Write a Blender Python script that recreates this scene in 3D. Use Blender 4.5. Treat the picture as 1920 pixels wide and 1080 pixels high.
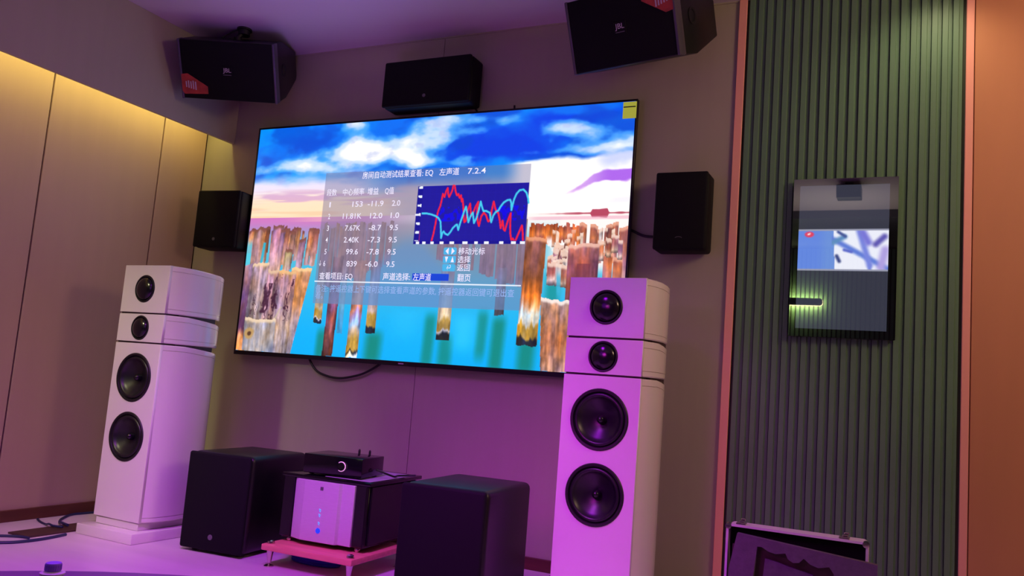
import bpy, bmesh, math, random
import numpy as np
from mathutils import Matrix, Vector

for o in list(bpy.data.objects):
    bpy.data.objects.remove(o)
scene = bpy.context.scene
COL = scene.collection
random.seed(4)
R = math.radians

# ------------------------------------------------------------------ camera
cam_data = bpy.data.cameras.new('camera')
cam_data.sensor_width = 36.0
cam_data.lens = 1562.4 / 1920 * 36.0
cam_data.clip_start = 0.02
cam = bpy.data.objects.new('camera', cam_data)
COL.objects.link(cam)
yaw, pitch, roll = -0.444111784, 0.11412165, 0.0775357434
fwd = Vector((math.sin(yaw) * math.cos(pitch), math.cos(yaw) * math.cos(pitch), math.sin(pitch)))
rgt = Vector((math.cos(yaw), -math.sin(yaw), 0))
upv = rgt.cross(fwd)
r2 = rgt * math.cos(roll) + upv * math.sin(roll)
u2 = upv * math.cos(roll) - rgt * math.sin(roll)
cm = Matrix((r2, u2, -fwd)).transposed().to_4x4()
cm.translation = (0, 0, 0.805)
cam.matrix_world = cm
scene.camera = cam

# ------------------------------------------------------------------ world, exposure, lights
world = bpy.data.worlds.new('room_world')
scene.world = world
world.use_nodes = True
world.node_tree.nodes['Background'].inputs[0].default_value = (0.5, 0.4, 0.45, 1)
world.node_tree.nodes['Background'].inputs[1].default_value = 0.0
vs = scene.view_settings
vs.view_transform = 'Standard'
vs.look = 'None'
vs.exposure = 0.0
vs.gamma = 1.0
vs.use_curve_mapping = False


def lamp(name, kind, loc, target, color, power, **kw):
    d = bpy.data.lights.new(name, kind)
    d.color = color
    d.energy = power
    for k, v in kw.items():
        setattr(d, k, v)
    o = bpy.data.objects.new(name, d)
    COL.objects.link(o)
    o.location = loc
    dv = Vector(target) - Vector(loc)
    if dv.length > 0:
        o.rotation_euler = dv.to_track_quat('-Z', 'Y').to_euler()
    return o


# magenta spots on the ceiling before the loudspeakers, and one added lower
lamp('magenta_spot', 'SPOT', (-1.60, 1.50, 2.42), (-1.66, 1.85, 0.0), (0.45, 0.0, 1.0), 130,
     spot_size=R(112), spot_blend=0.85, shadow_soft_size=0.20)
lamp('magenta_spot', 'SPOT', (-1.75, 0.95, 2.40), (-2.00, 2.35, 0.0), (0.76, 0.13, 1.0), 190,
     spot_size=R(70), spot_blend=0.9, shadow_soft_size=0.20)
lamp('magenta_spot', 'SPOT', (-1.15, 1.30, 1.20), (-1.00, 2.90, 0.35), (1.0, 0.0, 0.98), 31,
     spot_size=R(60), spot_blend=1.0, shadow_soft_size=0.20)  # unseen low spot added to brighten the right tower
lamp('violet_fill', 'POINT', (-1.75, 0.9, 1.45), (0, 0, 0), (0.38, 0.0, 1.0), 10.5, shadow_soft_size=0.35)  # unseen point light added to tint the room violet
lamp('violet_ceiling_fill', 'SPOT', (-2.2, 1.9, 1.1), (-2.55, 2.75, 2.53), (0.37, 0.16, 1.0), 32,
     spot_size=R(52), spot_blend=1.0, shadow_soft_size=0.20)  # unseen spot added for the lavender patch on the ceiling
# unseen warm lights added for the left tower and the right-hand side
lamp('warm_left_fill', 'SPOT', (-3.0, 0.6, 2.3), (-3.15, 2.7, 0.6), (1.0, 0.97, 0.50), 92, spot_size=R(36), spot_blend=1.0, shadow_soft_size=0.1)
lamp('warm_right_fill', 'AREA', (1.35, 2.20, 2.20), (-1.8, 3.5, 1.3), (1.0, 0.64, 0.40), 18.5, size=0.6)
# unseen uplight added for the warm ceiling mirrored in the wall display
lamp('rear_uplight', 'AREA', (-0.5, -0.35, 2.05), (-0.5, -0.35, 3.0), (1.0, 0.85, 0.72), 5, size=0.9)
# ceiling downlight at the right end of the fluted wall
lamp('ceiling_downlight', 'SPOT', (0.10, 3.27, 2.51), (0.10, 3.34, 0.0), (1.0, 0.80, 0.52), 8.8,
     spot_size=R(140), spot_blend=0.9, shadow_soft_size=0.05)

# ------------------------------------------------------------------ helpers


def lin(r, g, b):
    f = lambda c: (c / 255 / 12.92) if c / 255 <= 0.04045 else ((c / 255 + 0.055) / 1.055) ** 2.4
    return (f(r), f(g), f(b), 1.0)


def mat(name, col, rough=0.5, metal=0.0, spec=0.5, coat=0.0, emit=None, estr=0.0, noise=None, bump=None, ior=None):
    """Principled material; noise=(scale, amount, stretch xyz) varies the colour, bump=(scale, strength)."""
    m = bpy.data.materials.new(name)
    m.use_nodes = True
    nt = m.node_tree
    b = nt.nodes['Principled BSDF']
    b.inputs['Base Color'].default_value = col
    b.inputs['Roughness'].default_value = rough
    b.inputs['Metallic'].default_value = metal
    b.inputs['Specular IOR Level'].default_value = spec
    b.inputs['Coat Weight'].default_value = coat
    if ior:
        b.inputs['IOR'].default_value = ior
    if emit:
        b.inputs['Emission Color'].default_value = emit
        b.inputs['Emission Strength'].default_value = estr
    if noise or bump:
        tc = nt.nodes.new('ShaderNodeTexCoord')
    if noise:
        mp = nt.nodes.new('ShaderNodeMapping')
        mp.inputs['Scale'].default_value = noise[2] if len(noise) > 2 else (1, 1, 1)
        nz = nt.nodes.new('ShaderNodeTexNoise')
        nz.inputs['Scale'].default_value = noise[0]
        nz.inputs['Detail'].default_value = 5
        rp = nt.nodes.new('ShaderNodeValToRGB')
        a = noise[1]
        rp.color_ramp.elements[0].position = 0.3
        rp.color_ramp.elements[1].position = 0.7
        rp.color_ramp.elements[0].color = tuple(c * (1 - a) for c in col[:3]) + (1,)
        rp.color_ramp.elements[1].color = tuple(min(1, c * (1 + a)) for c in col[:3]) + (1,)
        nt.links.new(tc.outputs['Object'], mp.inputs['Vector'])
        nt.links.new(mp.outputs[0], nz.inputs['Vector'])
        nt.links.new(nz.outputs['Fac'], rp.inputs[0])
        nt.links.new(rp.outputs[0], b.inputs['Base Color'])
    if bump:
        nb = nt.nodes.new('ShaderNodeTexNoise')
        nb.inputs['Scale'].default_value = bump[0]
        bp = nt.nodes.new('ShaderNodeBump')
        bp.inputs['Strength'].default_value = bump[1]
        bp.inputs['Distance'].default_value = 0.002
        nt.links.new(tc.outputs['Object'], nb.inputs['Vector'])
        nt.links.new(nb.outputs['Fac'], bp.inputs['Height'])
        nt.links.new(bp.outputs[0], b.inputs['Normal'])
    return m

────

## Challenge
Transcribe the material exactly, keeping every word and none of the pictures.

## Problem solution
Write a Blender Python script that recreates this scene in 3D. Use Blender 4.5. Treat the picture as 1920 pixels wide and 1080 pixels high.
import bpy, bmesh, math, random
import numpy as np
from mathutils import Matrix, Vector

for o in list(bpy.data.objects):
    bpy.data.objects.remove(o)
scene = bpy.context.scene
COL = scene.collection
random.seed(4)
R = math.radians

# ------------------------------------------------------------------ camera
cam_data = bpy.data.cameras.new('camera')
cam_data.sensor_width = 36.0
cam_data.lens = 1562.4 / 1920 * 36.0
cam_data.clip_start = 0.02
cam = bpy.data.objects.new('camera', cam_data)
COL.objects.link(cam)
yaw, pitch, roll = -0.444111784, 0.11412165, 0.0775357434
fwd = Vector((math.sin(yaw) * math.cos(pitch), math.cos(yaw) * math.cos(pitch), math.sin(pitch)))
rgt = Vector((math.cos(yaw), -math.sin(yaw), 0))
upv = rgt.cross(fwd)
r2 = rgt * math.cos(roll) + upv * math.sin(roll)
u2 = upv * math.cos(roll) - rgt * math.sin(roll)
cm = Matrix((r2, u2, -fwd)).transposed().to_4x4()
cm.translation = (0, 0, 0.805)
cam.matrix_world = cm
scene.camera = cam

# ------------------------------------------------------------------ world, exposure, lights
world = bpy.data.worlds.new('room_world')
scene.world = world
world.use_nodes = True
world.node_tree.nodes['Background'].inputs[0].default_value = (0.5, 0.4, 0.45, 1)
world.node_tree.nodes['Background'].inputs[1].default_value = 0.0
vs = scene.view_settings
vs.view_transform = 'Standard'
vs.look = 'None'
vs.exposure = 0.0
vs.gamma = 1.0
vs.use_curve_mapping = False


def lamp(name, kind, loc, target, color, power, **kw):
    d = bpy.data.lights.new(name, kind)
    d.color = color
    d.energy = power
    for k, v in kw.items():
        setattr(d, k, v)
    o = bpy.data.objects.new(name, d)
    COL.objects.link(o)
    o.location = loc
    dv = Vector(target) - Vector(loc)
    if dv.length > 0:
        o.rotation_euler = dv.to_track_quat('-Z', 'Y').to_euler()
    return o


# magenta spots on the ceiling before the loudspeakers, and one added lower
lamp('magenta_spot', 'SPOT', (-1.60, 1.50, 2.42), (-1.66, 1.85, 0.0), (0.45, 0.0, 1.0), 130,
     spot_size=R(112), spot_blend=0.85, shadow_soft_size=0.20)
lamp('magenta_spot', 'SPOT', (-1.75, 0.95, 2.40), (-2.00, 2.35, 0.0), (0.76, 0.13, 1.0), 190,
     spot_size=R(70), spot_blend=0.9, shadow_soft_size=0.20)
lamp('magenta_spot', 'SPOT', (-1.15, 1.30, 1.20), (-1.00, 2.90, 0.35), (1.0, 0.0, 0.98), 31,
     spot_size=R(60), spot_blend=1.0, shadow_soft_size=0.20)  # unseen low spot added to brighten the right tower
lamp('violet_fill', 'POINT', (-1.75, 0.9, 1.45), (0, 0, 0), (0.38, 0.0, 1.0), 10.5, shadow_soft_size=0.35)  # unseen point light added to tint the room violet
lamp('violet_ceiling_fill', 'SPOT', (-2.2, 1.9, 1.1), (-2.55, 2.75, 2.53), (0.37, 0.16, 1.0), 32,
     spot_size=R(52), spot_blend=1.0, shadow_soft_size=0.20)  # unseen spot added for the lavender patch on the ceiling
# unseen warm lights added for the left tower and the right-hand side
lamp('warm_left_fill', 'SPOT', (-3.0, 0.6, 2.3), (-3.15, 2.7, 0.6), (1.0, 0.97, 0.50), 92, spot_size=R(36), spot_blend=1.0, shadow_soft_size=0.1)
lamp('warm_right_fill', 'AREA', (1.35, 2.20, 2.20), (-1.8, 3.5, 1.3), (1.0, 0.64, 0.40), 18.5, size=0.6)
# unseen uplight added for the warm ceiling mirrored in the wall display
lamp('rear_uplight', 'AREA', (-0.5, -0.35, 2.05), (-0.5, -0.35, 3.0), (1.0, 0.85, 0.72), 5, size=0.9)
# ceiling downlight at the right end of the fluted wall
lamp('ceiling_downlight', 'SPOT', (0.10, 3.27, 2.51), (0.10, 3.34, 0.0), (1.0, 0.80, 0.52), 8.8,
     spot_size=R(140), spot_blend=0.9, shadow_soft_size=0.05)

# ------------------------------------------------------------------ helpers


def lin(r, g, b):
    f = lambda c: (c / 255 / 12.92) if c / 255 <= 0.04045 else ((c / 255 + 0.055) / 1.055) ** 2.4
    return (f(r), f(g), f(b), 1.0)


def mat(name, col, rough=0.5, metal=0.0, spec=0.5, coat=0.0, emit=None, estr=0.0, noise=None, bump=None, ior=None):
    """Principled material; noise=(scale, amount, stretch xyz) varies the colour, bump=(scale, strength)."""
    m = bpy.data.materials.new(name)
    m.use_nodes = True
    nt = m.node_tree
    b = nt.nodes['Principled BSDF']
    b.inputs['Base Color'].default_value = col
    b.inputs['Roughness'].default_value = rough
    b.inputs['Metallic'].default_value = metal
    b.inputs['Specular IOR Level'].default_value = spec
    b.inputs['Coat Weight'].default_value = coat
    if ior:
        b.inputs['IOR'].default_value = ior
    if emit:
        b.inputs['Emission Color'].default_value = emit
        b.inputs['Emission Strength'].default_value = estr
    if noise or bump:
        tc = nt.nodes.new('ShaderNodeTexCoord')
    if noise:
        mp = nt.nodes.new('ShaderNodeMapping')
        mp.inputs['Scale'].default_value = noise[2] if len(noise) > 2 else (1, 1, 1)
        nz = nt.nodes.new('ShaderNodeTexNoise')
        nz.inputs['Scale'].default_value = noise[0]
        nz.inputs['Detail'].default_value = 5
        rp = nt.nodes.new('ShaderNodeValToRGB')
        a = noise[1]
        rp.color_ramp.elements[0].position = 0.3
        rp.color_ramp.elements[1].position = 0.7
        rp.color_ramp.elements[0].color = tuple(c * (1 - a) for c in col[:3]) + (1,)
        rp.color_ramp.elements[1].color = tuple(min(1, c * (1 + a)) for c in col[:3]) + (1,)
        nt.links.new(tc.outputs['Object'], mp.inputs['Vector'])
        nt.links.new(mp.outputs[0], nz.inputs['Vector'])
        nt.links.new(nz.outputs['Fac'], rp.inputs[0])
        nt.links.new(rp.outputs[0], b.inputs['Base Color'])
    if bump:
        nb = nt.nodes.new('ShaderNodeTexNoise')
        nb.inputs['Scale'].default_value = bump[0]
        bp = nt.nodes.new('ShaderNodeBump')
        bp.inputs['Strength'].default_value = bump[1]
        bp.inputs['Distance'].default_value = 0.002
        nt.links.new(tc.outputs['Object'], nb.inputs['Vector'])
        nt.links.new(nb.outputs['Fac'], bp.inputs['Height'])
        nt.links.new(bp.outputs[0], b.inputs['Normal'])
    return m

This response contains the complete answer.